Of course there will be no Alonso at Monaco where McLaren welcome back the venerable veteran Jenson Button for what is likely to be his F1 swan song. Unless Alonso decides to stick to Indy, that is.

Homage to Catalunya 
For an event that is highly aero dependent, the Circuit de Catalunya has provided successive races that could be described as epic.

In 2016 Max Verstappen mesmerised the world with his first grand prix win. Michael Schumacher also won his first ever race for Ferrari at the track way back in 1996, but the circuit was also once called “the most boring circuit ever” – a claim based in part on the 1999 grand prix in which only one overtake was recorded.

The scrap between Vettel and Hamilton headlined the 2017 edition, while there were also excellent duels deeper in the pack.

The only gripe being that Hamilton overtook Vettel both with the assistance of DRS and thanks to the speed differential of faster tyres.

And then the clumsy and cruel
Besides the world champions and stars tipped for great things (LH, VB, KR, SV, DR, MV) and the young guns mentioned earlier, there is a group of experienced F1 pros whose careers could go either way. There names come up often: Romain Grosjean (31), Nico Hulkenberg (29), and Sergio Perez (27).

Grosjean’s hopes of a top seat have diminished, and seem to diminish further with each lockup and moan about said lockup, while The Hulk is well placed to capitalise if the works Renault can get their house in order. And Perez has walked the path to redemption with calculated effort, poise, and pace since his disastrous tenure at McLaren.
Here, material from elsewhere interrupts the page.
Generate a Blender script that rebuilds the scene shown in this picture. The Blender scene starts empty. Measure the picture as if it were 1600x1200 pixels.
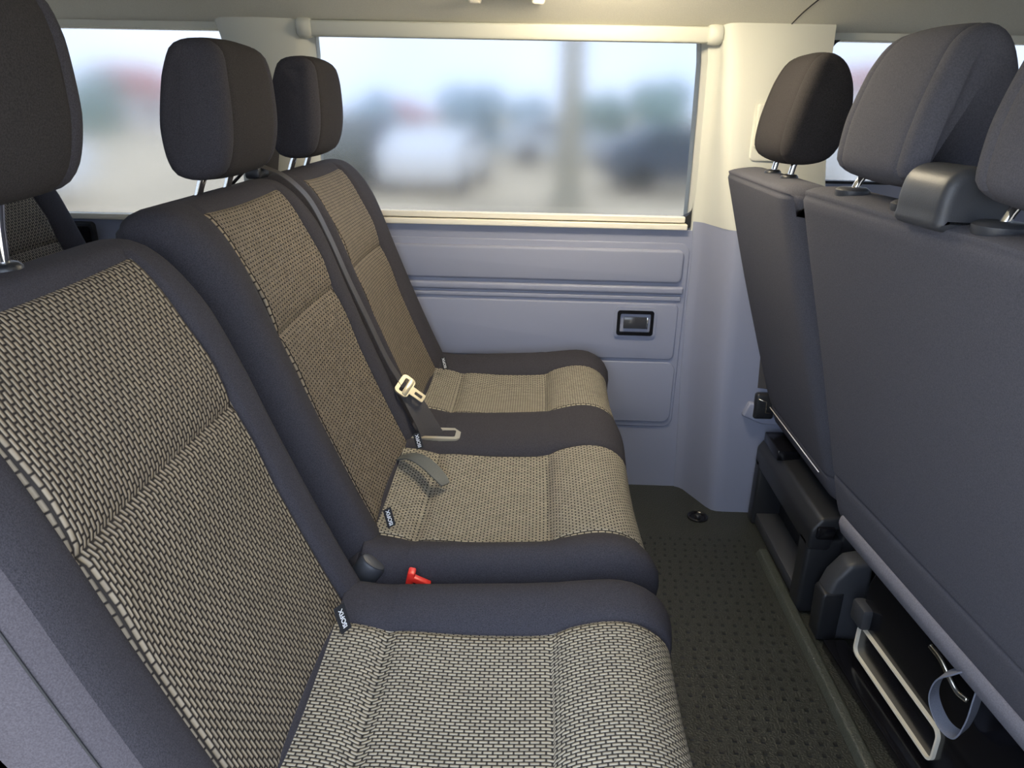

Broadly speaking in addition to the champs, young stars, and these nearly men there is a fourth category of F1 drivers: those who need to perform and perform fast to convince their teams that they deserve a seat in F1.

Stoffel Vandoorne may be in a woeful McLaren Honda but he qualified 10 places lower than Alonso and was involved in a clumsy incident with Massa. Luck notwithstanding, Jolyon Palmer has shown zero racecraft in a Renault capable of top-eight finishes, and Lance Stroll piloted his Williams to last place in Spain. No further analysis required.